Et oui, cette ambiance nocturne passe même par les détours du cyberpunk (oui, j’ai totalement fait le rapprochement de manière arbitraire) : Night City semble tout droit sortie des univers de Laylow ou de Wit., tout comme Michel-Ange. Tous deux se démarquent grâce à une ambiance futuriste maîtrisée et qui impressionne. Je note d’ailleurs l’apparition d’Esso Luxueux, celui-ci ayant également participé avec Jazzy Bazz lui-même et EDGE, autre rappeur de l’Entourage, à l’album commun Private Club en 2021. Sur le titre Paris, TX, donc, on retrouve cette énergie sensuelle qui figurait sur l’album tout juste nommé, le tout avec la voix veloutée d’Esso (petite note de l’autrice : si vous aimez les morceaux dans cette veine, foncez écouter le dernier projet d’Esso Luxueux, Liaisons Dangereuses, sorti il y a trois ans). Le dernier morceau du disque, Souviens-toi, nous gâte aussi avec l’apparition de Tuerie, maître dans l’art de rajouter une touche soul à tout ce qu’il entreprend.
On peut reprocher à Jazzy Bazz un certain manque de diversification dans l’écriture, une répétition dans ses flows, ou même une redondance dans son univers artistique. Pourtant, je me surprends à avoir assez d’affection pour ce disque.
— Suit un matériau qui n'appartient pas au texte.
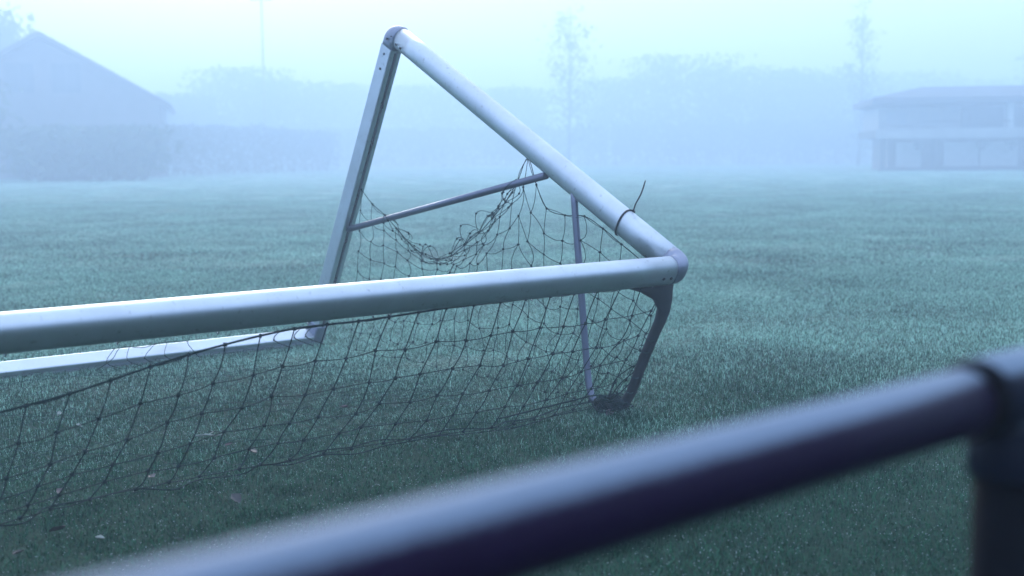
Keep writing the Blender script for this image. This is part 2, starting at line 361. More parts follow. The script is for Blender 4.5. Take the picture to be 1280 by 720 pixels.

Est-ce un produit parfait? Loin de là, mais c’est le genre de projet qui me trotte dans la tête en mode : « Tiens, j’ai bien envie de me mettre dans cette ambiance ce soir. » Alors, en soi, le nirvana qu’on atteint n’en est pas un de sensations fortes et d’intensité, mais plutôt de sérénité, de calme et de confort. Et ça, ça fait du bien aussi.